Mysterium der Erbarmung
Joseph Hanimann über Charles Péguy: "Der Unzeitgenosse"
Auf Charles Péguy bin ich unlängst wieder gestoßen, weil ich mit Bruno Dumont in einem Interview zu seinem Film Ma Loute auf ihn zu sprechen kam. Die Spannung zwischen einem „profonden“ und einem urbanen oder modernen Frankreich wird dort auf groteske Weise zelebriert. Péguy, der aus der Orléans kam und mehrfach Wallfahrten zu Fuß von Paris nach Chartres machte, hing an den Erfahrungen seiner Kindheit. Er schrieb einmal, er würde gern Texte so schreiben, „wie man Stuhlbezüge vernäht“, womit er auf das Handwerk seiner Mutter anspielte.
In seinem intellektuellen Porträt von Péguy kommt Joseph Hanimann mehrfach darauf zurück, dass das zeitliche Verhältnis zwischen dieser (lebenslangen) Kindheit und den anderen Feldern, die es in der Stadt Paris mit ihrem literarischen Betrieb gab, keines der Ablöse ist, sondern dass es in eine „Zeitimmanenz“ aufgehoben wurde, in ein Geschichtsverständnis, das nicht an Kausalitäten oder Genealogien interessiert ist.
Péguy war deswegen wohl auch nicht daran gelegen, Jeanne d’Arc (über die er zweimal ein großes dramatisches Werk veröffentlicht hat, das zweite die Überarbeitung des ersten) für seine Gegenwart zu erschließen, sondern sie wohl eher („für die Kleinen“, also für diejenigen, die dafür nicht zu sophistiziert sind) in ihrer Fremdheit nahe kommen zu lassen. Dumonts Film, der von Péguys Das Mysterium der Erbarmung ausgeht (eine neuere deutsche Übersetzung von Le mystére de charité de Jeanne d’Arc gibt es nicht, die es bei charité vielleicht mit einem anderen Wort versucht hätte), möchte das „Herz von Jeanne“ nahebringen.
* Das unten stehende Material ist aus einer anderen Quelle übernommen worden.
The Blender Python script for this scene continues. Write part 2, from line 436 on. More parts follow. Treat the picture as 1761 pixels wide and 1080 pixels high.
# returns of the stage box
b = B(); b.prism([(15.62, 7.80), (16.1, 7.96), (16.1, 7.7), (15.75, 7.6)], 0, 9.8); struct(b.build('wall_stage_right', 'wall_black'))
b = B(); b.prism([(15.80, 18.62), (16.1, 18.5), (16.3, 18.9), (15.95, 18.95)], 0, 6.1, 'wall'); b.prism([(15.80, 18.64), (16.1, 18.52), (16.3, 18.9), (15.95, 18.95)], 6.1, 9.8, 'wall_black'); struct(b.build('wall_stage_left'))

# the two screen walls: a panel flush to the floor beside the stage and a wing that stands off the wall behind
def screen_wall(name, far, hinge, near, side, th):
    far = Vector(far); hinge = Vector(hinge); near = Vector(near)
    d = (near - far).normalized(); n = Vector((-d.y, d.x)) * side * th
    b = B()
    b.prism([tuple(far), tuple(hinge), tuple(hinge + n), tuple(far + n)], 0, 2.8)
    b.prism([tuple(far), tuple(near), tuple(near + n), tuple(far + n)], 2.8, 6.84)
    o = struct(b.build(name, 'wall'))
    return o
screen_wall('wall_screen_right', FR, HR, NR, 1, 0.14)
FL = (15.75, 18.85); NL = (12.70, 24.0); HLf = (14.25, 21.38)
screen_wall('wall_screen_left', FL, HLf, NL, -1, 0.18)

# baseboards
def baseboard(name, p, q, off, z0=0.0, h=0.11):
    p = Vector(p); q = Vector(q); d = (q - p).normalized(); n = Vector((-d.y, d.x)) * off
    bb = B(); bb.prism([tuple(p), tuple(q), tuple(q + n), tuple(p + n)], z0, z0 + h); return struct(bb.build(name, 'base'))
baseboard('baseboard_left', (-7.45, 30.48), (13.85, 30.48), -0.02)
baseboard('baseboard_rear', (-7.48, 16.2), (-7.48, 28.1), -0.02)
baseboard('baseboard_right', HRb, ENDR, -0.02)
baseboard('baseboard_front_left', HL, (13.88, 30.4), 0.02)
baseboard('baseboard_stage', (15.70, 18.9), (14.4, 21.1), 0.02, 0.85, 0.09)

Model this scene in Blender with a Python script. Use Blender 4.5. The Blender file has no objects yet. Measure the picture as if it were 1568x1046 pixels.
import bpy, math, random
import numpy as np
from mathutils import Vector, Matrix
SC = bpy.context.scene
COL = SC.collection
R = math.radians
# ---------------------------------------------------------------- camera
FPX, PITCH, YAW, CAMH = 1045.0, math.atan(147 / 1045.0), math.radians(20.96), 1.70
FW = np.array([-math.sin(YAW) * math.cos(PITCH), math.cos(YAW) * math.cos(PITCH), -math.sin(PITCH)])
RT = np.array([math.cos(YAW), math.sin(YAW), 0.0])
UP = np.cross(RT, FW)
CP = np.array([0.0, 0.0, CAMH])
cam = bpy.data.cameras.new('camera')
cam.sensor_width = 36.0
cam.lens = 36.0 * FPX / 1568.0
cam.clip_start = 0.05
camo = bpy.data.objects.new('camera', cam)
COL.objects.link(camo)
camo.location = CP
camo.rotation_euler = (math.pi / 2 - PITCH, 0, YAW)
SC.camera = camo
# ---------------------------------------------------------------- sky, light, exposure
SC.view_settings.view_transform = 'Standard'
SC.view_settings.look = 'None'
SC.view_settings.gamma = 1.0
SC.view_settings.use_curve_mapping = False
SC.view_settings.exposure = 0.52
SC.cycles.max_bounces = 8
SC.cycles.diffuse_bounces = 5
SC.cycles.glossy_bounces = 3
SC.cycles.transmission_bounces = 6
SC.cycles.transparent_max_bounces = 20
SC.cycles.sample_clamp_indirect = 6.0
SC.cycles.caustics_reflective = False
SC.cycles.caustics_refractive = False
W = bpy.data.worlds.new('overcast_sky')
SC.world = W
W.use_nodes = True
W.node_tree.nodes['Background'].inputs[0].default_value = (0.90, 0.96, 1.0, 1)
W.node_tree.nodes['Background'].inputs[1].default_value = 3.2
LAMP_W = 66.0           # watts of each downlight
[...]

Das Buch von Hanimann widmet sich gründlich allen Fragen, die sich bei einer Beschäftigung mit Péguy stellen: vor allem sein Verhältnis zum Sozialismus (von dem letztlich auch sein starkes Engagement in der Dreyfus-Affäre bestimmt war), seine immense publizistische Arbeit mit der zweiwöchentlich erscheinenden Zeitschrift Les cahiers de la Quinzaine, die er im Alleingang herausgab und häufig auch selbst vollschrieb (wodurch Hanimann sich zu einem gelegentlichen Verweis auf Karl Kraus und dessen Politiken inspiriert sieht), sein Bekehrung zu einem Christentum, das ihm nicht in die Wiege gelegt war, und sein schließlicher Wunsch, „in Weimar einzumarschieren“, der ihm nicht nur nicht erfüllt wurde, er kam im Gegenteil gar nicht richtig hinein in den Krieg, und fiel ihm da 1914 auch schon zum Opfer.
Wegen seiner späten Konversion zum Christentum, mehr noch aber wohl wegen seines widerspenstigen Fundamentalsozialismus, der sich gegen nahezu alle realpolitischen Entscheidungen von (irgendwann ehemaligen) Freunde wie Jean Jaurès wandte, wurde Péguy meistens eher für rechte Politik reklamiert. Dass das ein Missverständnis ist, macht Hanimann in seinem sehr lesenswerten Buch vor allem deutlich.
Ich werde in der nächsten Zeit noch ein paar Mal auf Péguy zurückkommen, der mich auch im Zusammenhang meiner Beschäftigung mit Godard interessiert (für den das Geschichtsbuch Clio. Dialogue de l'histoire et de l’ame paienne sehr wichtig ist). Anlässlich der Premiere von Dumonts Jeannette in Cannes in der Quinzaine werde ich jetzt erst mal die Vorlage dazu lesen.